Padre que estás en la estratosfera

Al pensar en sus respectivos dioses, los creyentes invariablemente alzan la mirada. Excepto los fieles de Creciendo en Gracia, quienes tienen el privilegio de ver al suyo en una pantalla. Pero para todos aquellos con inclinaciones espirituales menos exóticas el hogar de la divinidad queda en lo que vagamente se denomina "las alturas". Claro que desde que gente como Newton le quitó el misterio a todo lo que sucede allá arriba ha habido varios intentos de redefinir el concepto, pero el hecho de que siga utilizándose tan ampliamente el término "cielo" para referirse a los aposentos divinos deja claro qué se está queriendo decir.
Actualmente la inmensa mayoría de los cristianos cree que Yavé está en una especie de plano etéreo, un reino sin materia donde supuestamente habitan otras criaturas espirituales como los ángeles y, según algunos, los muertos. Pero esta idea del cielo como dimensión paralela es ajena a los autores bíblicos. Varios comentarios en el Antiguo Testamento delatan la creencia del judaísmo primitivo en un dios atmosférico, con domicilio en el cielo físico. La humanidad sólo abandonó esta interpretación cuando los telescopios espiaron en la casa de Dios y, por supuesto, no encontraron más que vacío.
Luego de que Noé sobrevive al genocidio del diluvio, se pone a sacrificar animales (¡de los que acaba de salvar!) y el humo de las ofrendas llega a las narices de Dios. Este último detalle solamente tiene sentido si Yavé está físicamente presente entre las nubes, esperando el delicioso olor a animal chamuscado. Cuando inaugura el arco iris, anuncia que le servirá de recordatorio cada vez que se lo encuentre, lo que de nuevo indica un dios aéreo.
Las descripciones de Yavé en los salmos hacen más evidente su carácter atmosférico: el 18 describe su aparición en medio de una furiosa tormenta. Otros pasajes le hacen eco: siempre que Dios observa los eventos humanos, lo hace "desde lo alto"; cuando visita la Tierra, se dice que "desciende". Son referencias demasiado transparentes. El salmo 104 no sólo le atribuye directamente los fenómenos climáticos (104:13), sino también oficina permanente en el cielo físico (104:3-4). El 115 ya lo dice de frente: él arriba, nosotros abajo (115:16).

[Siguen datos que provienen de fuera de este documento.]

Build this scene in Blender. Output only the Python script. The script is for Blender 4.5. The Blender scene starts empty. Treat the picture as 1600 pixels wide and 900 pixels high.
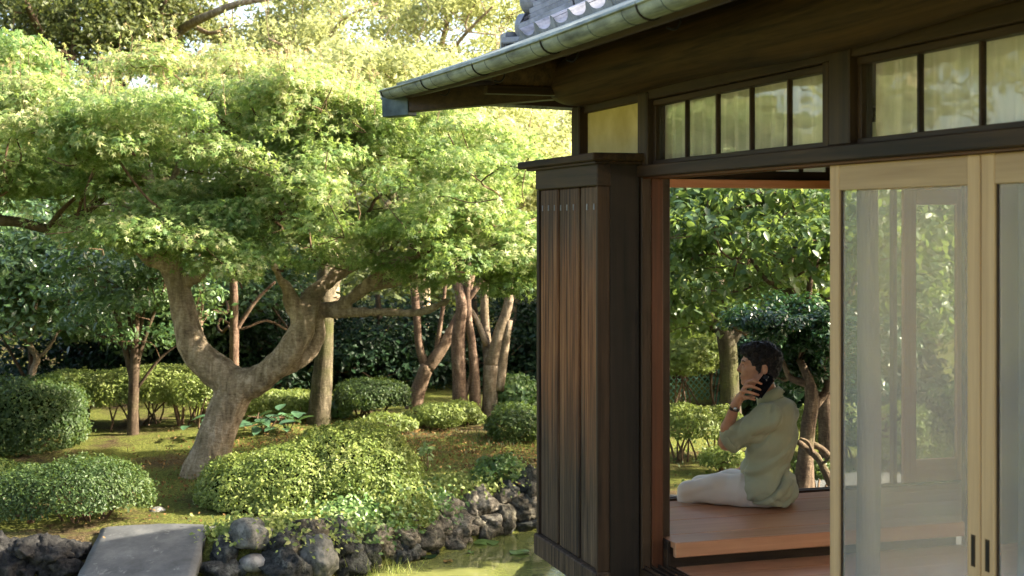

El despliegue exhibicionista de poder que hace Yavé en su papel de rufián de barrio en el libro de Job, al mejor estilo "a que no me pegas", nos da buenas pistas sobre cómo se ve este dios a sí mismo. Los capítulos 36 al 38 son la típica descripción que esperaríamos de alguien como Tor, Zeus o cualquier otro dios de las tormentas (36:27-38:38), aunque a este retrato ya se ha agregado un matiz cósmico en el verso 22:12, que lo catapulta de las nubes al espacio exterior: "las estrellas más altas quedan a sus pies". Todo un salto teológico.
De modo que no tiene sentido seguir fingiendo que las palabras no dicen lo que dicen. El lugar de todos los dioses siempre ha sido el cielo, el cielo azul, y eso es lo que significan todas las oraciones al padre nuestro que está en el cielo. De otro modo no se explica el descenso del espíritu santo en forma de paloma (criatura alada, voladora, aérea: ¿es posible ser más obvio?), ni la presencia de (otra vez) alas en todos los ángeles (¿para qué, si no para moverse en un cielo físico?), ni las señales apocalípticas del sol y la luna oscurecidos, ni la conversación "transdimensional" entre el rico y Abraham (suplicando a gritos ayuda desde el infierno) en Lucas 16:23, ni que Jesús mirara para arriba cada vez que hablaba con Dios, ni que los más terribles castigos divinos involucraran fuego caído (¿de dónde más?) del cielo, ni que la partida de Jesús fuera precisamente volando hacia las nubes, ni que su glorioso regreso haya de ser en medio de esas mismas nubes que tanto le gustan a Dios, ni el paseo de Dante por las esferas cósmicas de la mano de su amada muerta. El cielo de la Biblia es, en definitiva, tan material como su infierno subterráneo.